We see many different packs, but the most prominent ones are Peregrine, Amdi, Woodcarver, and Lord Steel. These are 'taken' names which is what the pack adopts as a whole. They can also refer to themselves by the pack name: Peregrine is Wickwrackrum, a pack made of Wic, Kwk, Rac, and Rum. Despite their alienness they end up being very relatable and amazingly engaging.

We also see a few Skroderiders, of which Blueshell and Greenstalk are the main ones. Imagine a small tree and place it on a pot. But have the pot be instead a cart, so the tree can move around. And have the tree be intelligent and capable of speaking. That gives you an idea of how odd the Skroderiders (sometimes called Skroders or Riders) are.

Setting / World Building
This is probably where the book really shines. The Galaxy is divided into Zones, as you can see in the figure at right. Different technologies and levels of consciousness can exist in particular zones, the most prominent example being faster-than-light travel and communications (ultralight and ultrawaves). Ultralight works in the Beyond, where most of the advanced species dwell. In principle, it should also work beyond the Beyond, in the Transcend, though species who go there become... something else. The Old Earth was located in the Slow Zone, so named because it is deep enough that ultralight cannot work. More conventional engines, such as ramscoops (which gather hydrogen atoms from interstellar space and fuse them to power the ship), have to be used to travel the astronomically large distances of interstellar space. Closer to the core are the Unthinking Depths. What goes on there is a mystery. The Zones follow the mean density of the Galaxy, but the boundaries can change and be turbulent as if storms are passing through them.

We get to see some pretty neat locations across the Galaxy. For example, at Relay, many people live in a large structure (the Docks) held up by antigravity devices. Being so high up above the atmosphere they get excellent views of the night sky and, since the planet is so far above the Galactic plane, they witness a galaxy-rise nearly every night. It reminded me of Carl Sagan's quote: "A still more glorious dawn awaits / Not a sunrise, but a galaxy rise / A morning filled with 400 billion suns / The rising of the milky way" and the associated music video.

In Tines World, we see the packs and they are a cool hive-mind-like species. Their minds communicate with each other via sounds and so a pack cannot extend itself too much or come into close contact with others. That leads to some very interesting situations. For example: if a single member dies the 'person' lives on and can add another member to replace it. A new member, however, is different and so the soul and personality of the original pack will change. There are many, interesting implications of the pack-minds and what you can do with them. The author explores the coolest ones, but I'm sure that as a reader you can come up with some interesting scenarios.

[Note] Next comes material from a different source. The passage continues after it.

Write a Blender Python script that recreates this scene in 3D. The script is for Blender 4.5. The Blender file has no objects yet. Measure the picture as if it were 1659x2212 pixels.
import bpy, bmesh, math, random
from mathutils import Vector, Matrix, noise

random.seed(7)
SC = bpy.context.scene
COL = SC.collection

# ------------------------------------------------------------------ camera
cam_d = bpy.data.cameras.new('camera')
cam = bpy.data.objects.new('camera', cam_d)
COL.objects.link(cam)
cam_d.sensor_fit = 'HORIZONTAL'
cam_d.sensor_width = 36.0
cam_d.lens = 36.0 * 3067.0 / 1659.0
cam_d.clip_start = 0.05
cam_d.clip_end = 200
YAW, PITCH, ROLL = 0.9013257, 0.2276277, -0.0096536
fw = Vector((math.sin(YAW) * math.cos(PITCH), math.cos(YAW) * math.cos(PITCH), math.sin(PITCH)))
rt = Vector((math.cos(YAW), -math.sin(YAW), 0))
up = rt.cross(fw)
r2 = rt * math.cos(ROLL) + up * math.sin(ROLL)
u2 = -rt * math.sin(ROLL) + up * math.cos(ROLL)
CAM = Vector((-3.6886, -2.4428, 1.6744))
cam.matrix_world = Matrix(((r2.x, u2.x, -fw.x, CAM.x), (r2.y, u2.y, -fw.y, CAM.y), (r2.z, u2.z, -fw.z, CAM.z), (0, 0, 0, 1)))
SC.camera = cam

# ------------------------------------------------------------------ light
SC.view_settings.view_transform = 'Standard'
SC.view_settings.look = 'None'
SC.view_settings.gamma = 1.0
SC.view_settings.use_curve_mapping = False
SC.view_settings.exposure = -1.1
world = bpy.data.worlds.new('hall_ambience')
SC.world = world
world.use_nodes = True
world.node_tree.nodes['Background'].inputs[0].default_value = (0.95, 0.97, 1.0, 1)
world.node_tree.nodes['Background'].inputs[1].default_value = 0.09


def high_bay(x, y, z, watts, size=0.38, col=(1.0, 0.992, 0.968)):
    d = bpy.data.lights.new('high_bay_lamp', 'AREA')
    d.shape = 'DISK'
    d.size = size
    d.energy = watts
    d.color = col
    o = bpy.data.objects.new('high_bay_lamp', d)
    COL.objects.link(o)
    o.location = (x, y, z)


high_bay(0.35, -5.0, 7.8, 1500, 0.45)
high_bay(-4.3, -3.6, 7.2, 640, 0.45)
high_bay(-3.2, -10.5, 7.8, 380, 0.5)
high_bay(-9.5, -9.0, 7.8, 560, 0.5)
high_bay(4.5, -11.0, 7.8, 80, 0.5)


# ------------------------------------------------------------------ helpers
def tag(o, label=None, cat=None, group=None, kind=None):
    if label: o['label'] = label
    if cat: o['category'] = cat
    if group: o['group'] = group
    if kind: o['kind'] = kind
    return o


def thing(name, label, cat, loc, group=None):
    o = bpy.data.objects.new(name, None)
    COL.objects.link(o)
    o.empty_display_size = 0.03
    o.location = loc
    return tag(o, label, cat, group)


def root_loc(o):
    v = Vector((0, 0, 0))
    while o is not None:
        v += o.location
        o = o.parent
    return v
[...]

Also interesting is the nature of species that go beyond the Beyond. How the species change and how long they survive in the Transcend is left somewhat of a mystery. However, there are plenty of clues as to their nature (they are commonly called Powers) so a reader can piece together an idea of what they are. The Blight is also an interesting entity, but I won't comment on that here, since a fun part of the book is the struggle to figure it out.

Final Thoughts
This is clearly one of the better science fiction books I have read recently. There are so many diverse concepts --- Galactic struggles, Zones of thought, group minds --- that each one alone would make for a great story. Vernor Vinge has managed to tie all these varied ideas, along with some cool characters and a good plot, to tell an amazing epic story in the grandest of all scales. I highly recommend this book and will very likely be reading additional stories set in the Zones of Thought universe.